Rich Wilson
Skipper, Great American III

Rich Wilson is the only American entrant in the Vendee Globe 2008. At 58 years old, he is also the oldest skipper in the fleet.

A Boston, Massachusetts native, Rich considers himself a professional educator, a sailor and adventurer. With graduate degrees from Harvard Business School and MIT,and a college degree from Harvard, Rich was a math teacher in Boston, a Trustee of both the Sea Education Association and The School for Field Studies, and an Overseer of the Boston Museum of Science.Most importantly, Rich founded the  sitesALIVE! Foundation (www.sitesalive.com), a non-profit platform to connect K12 classrooms to adventures and expeditions around the world.

Believing that an ocean voyage, with its continual excitement and vast breadth of content, would make an ideal event from which to create a “learning adventure”, Rich created the project Ocean Challenge in 1990. He and one shipmate would tackle the clipper ship record set by Northern Light in 1853 during the Gold Rush from San Francisco to Boston by way of treacherous Cape Horn.

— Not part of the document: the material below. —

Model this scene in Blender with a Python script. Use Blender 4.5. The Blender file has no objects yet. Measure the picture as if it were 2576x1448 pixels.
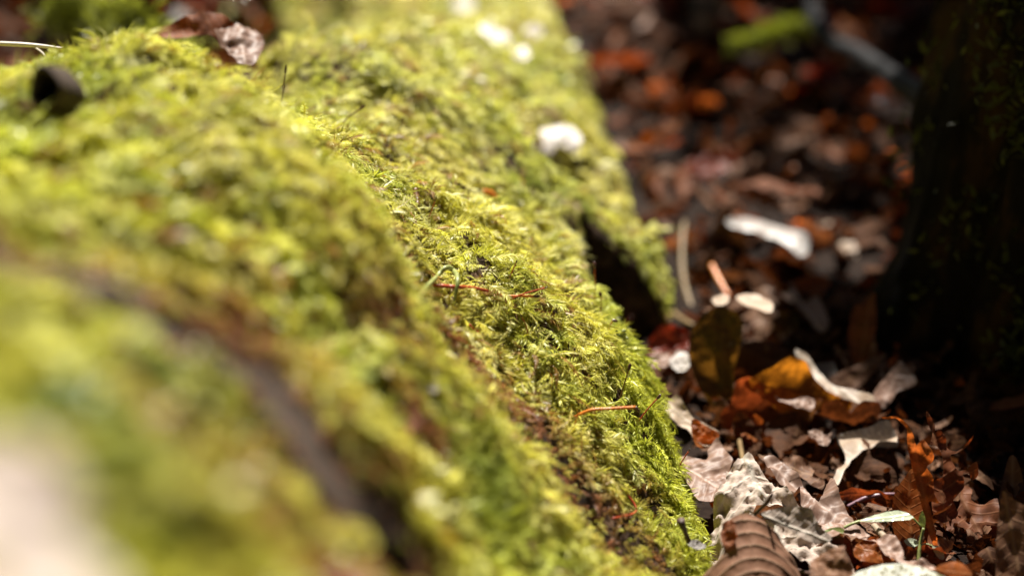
import bpy, math, random
import numpy as np
from mathutils import Vector, Matrix, geometry
random.seed(7); rng = np.random.default_rng(7)
S = bpy.context.scene
COL = S.collection
# ------------------------------------------------------------------ camera
PITCH = math.radians(24.7); CH = 0.351
cam_d = bpy.data.cameras.new("camera"); cam = bpy.data.objects.new("camera", cam_d); COL.objects.link(cam)
cam.location = (0, 0, CH); cam.rotation_euler = (math.radians(90) - PITCH, 0, 0)
cam_d.lens = 55; cam_d.sensor_width = 36; cam_d.clip_start = 0.01; cam_d.clip_end = 200
cam_d.dof.use_dof = True; cam_d.dof.focus_distance = 0.625; cam_d.dof.aperture_fstop = 3.3
S.camera = cam
# ------------------------------------------------------------------ light
SUN_EL = math.radians(60); SUN_AZ = math.radians(-3)      # azimuth from +Y (behind the scene), towards +X
SUN = Vector((math.sin(SUN_AZ)*math.cos(SUN_EL), math.cos(SUN_AZ)*math.cos(SUN_EL), math.sin(SUN_EL)))
w = bpy.data.worlds.new("World"); S.world = w; w.use_nodes = True
nt = w.node_tree; sky = nt.nodes.new('ShaderNodeTexSky'); sky.sky_type = 'NISHITA'; sky.sun_disc = False
sky.sun_elevation = SUN_EL; sky.sun_rotation = SUN_AZ
bg = nt.nodes['Background']; bg.inputs[1].default_value = 0.05
nt.links.new(sky.outputs[0], bg.inputs[0])
sl = bpy.data.lights.new("sun", 'SUN'); sl.energy = 5.0; sl.angle = math.radians(0.5); sl.color = (1.0, 0.95, 0.86)
so = bpy.data.objects.new("sun", sl); COL.objects.link(so)
so.rotation_euler = SUN.to_track_quat('Z', 'Y').to_euler(); so.location = (0, 2, 3)
S.view_settings.view_transform = 'Standard'; S.view_settings.look = 'None'
S.view_settings.exposure = 1.1; S.view_settings.gamma = 1
# ------------------------------------------------------------------ helpers
K = 0.327273/1288.0
SP, CP = math.sin(PITCH), math.cos(PITCH)
def P(px, py, z):
    """point at photograph position (2576 wide) and depth z in metres"""
    r = (px-1288)*K*z; u = (724-py)*K*z
    return Vector((r, z*CP+u*SP, CH - z*SP + u*CP))
def zg(py, h=0.0):
    return (CH-h)/(SP + (py-724)*K*CP)
def Z8(p): return (1635.1+p[0]*.3656, 918.8+p[1]*.3656)
def Z3(p): return (1635.1+p[0]*.3656, p[1]*.3656)
def Z6(p): return (1572.2+p[0]*.3899, 471.7+p[1]*.3899)
def Z5(p): return (817.6+p[0]*.3422, 471.7+p[1]*.3422)
def Z52(p): return (1383.6+p[0]*.1737, 817.6+p[1]*.1737)
def Z51(p): return (1006.2+p[0]*.19546, 691.8+p[1]*.19546)

_perm = rng.permutation(4096); _vals = rng.random(4096)
def vnoise(x, y, z=0.0):
    x = np.asarray(x, float); y = np.asarray(y, float); z = np.zeros_like(x)+z
    xi = np.floor(x).astype(int); yi = np.floor(y).astype(int); zi = np.floor(z).astype(int)
    fx, fy, fz = x-xi, y-yi, z-zi
    fx = fx*fx*(3-2*fx); fy = fy*fy*(3-2*fy); fz = fz*fz*(3-2*fz)
    def h(i, j, k): return _vals[_perm[(_perm[(_perm[i & 4095]+j) & 4095]+k) & 4095]]
    def l(a, b, t): return a+(b-a)*t
    a = l(l(h(xi,yi,zi),h(xi+1,yi,zi),fx), l(h(xi,yi+1,zi),h(xi+1,yi+1,zi),fx), fy)
    b = l(l(h(xi,yi,zi+1),h(xi+1,yi,zi+1),fx), l(h(xi,yi+1,zi+1),h(xi+1,yi+1,zi+1),fx), fy)
    return l(a, b, fz)
def fbm(x, y, z=0.0, o=3):
    s = 0; a = .5; t = 0; f = 1.0
    for i in range(o):
        s = s + a*vnoise(np.asarray(x)*f+13.7*i, np.asarray(y)*f+7.1*i, z); t += a; a *= .5; f *= 2.1
    return s/t*2-1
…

They would be linked by newsletter and radiotelephone to schools during the 15,000-mile non-stop voyage.

Their voyage around Cape Horn would become part of maritime lore. Four hundred miles short of Cape Horn, driving under bare poles for three days in seas that built to 65 feet, the trimaran Great American capsized on Thanksgiving Day. In a first in recorded maritime history, the massive trimaran was then thrown upright by the sea. Seventeen hours later, in a dramatic midnight rescue, the giant containership New Zealand Pacific rescued Rich and crew member Steve Pettengill.

Returning to Boston after an 18-day voyage aboard NZP to Holland, Rich visited a dozen schools that had participated in the “learning adventure”. The effect of bringing his real world survival story into classrooms was so stunningly effective, that Rich decided to try for the record again.

Rich not only set the world record for the San Francisco to Boston route, but two other Clipper ship routes. Ocean Challenge was a success! The Ocean Challenge program linked quarter million school children to a series of voyages between 1993 and 2003. Students followed Rich’s quest via an interactive classroom on Prodigy and a 12-part weekly series written aboard ship. The series was published as part of “Newspapers in Education” by 12 major daily newspapers, including the LA Times, San Francisco Chronicle and Boston Globe. The program evolved into a series of educational programs now available through the Sites Alive Foundation and www.sitesalive.com.

Rich’s mission is simple: excite, engage, and teach students.

Rich’s two passions, education and sailing, earned him one of sailing’s highest honors, the Cruising Club of America’s (CCA) prestigious Blue Water Medal. Rich joins such luminaries as Rod Stephens, Sir Francis Chichester, Eric Tabarly, and Bernard Moitessier.

Rich’s achievements, both in and out of the water, include:

2004 – The Transat: Plymouth — Boston:
Great American II; Class 2 Multihulls—2nd place

2003 – WORLD RECORD: Hong Kong — New York
Great American II vs. Clipper Sea Witch

2001 – WORLD RECORD: New York — Melbourne
Great American II vs. Clipper Mandarin

1993 – WORLD RECORD: San Francisco — Boston
Great American II vs. Clipper Northern Light

1990 – San Francisco — Boston
Great American capsizes off Cape Horn

1988 – C-STAR
Curtana – Class V Multihulls – 1st

1980 – Newport — Bermuda
Holger Danske—Overall Winner, Skipper

One of Rich’s most treasured honors: the 1997 Scientific American’s Young Reader’s Book Award for his book “Racing a Ghost Ship”. The book recounts the stories of the Great American and Great American II voyages.

Vendee Globe 2008-2009 will be Wilson’s newest chapter of adventure. An estimated half-million students in 37 countries will connect to Rich and his Vendee Globe voyage through the Newspaper in Education series, daily podcasts onboard Great American III and real-time updates to the Sites Alive program.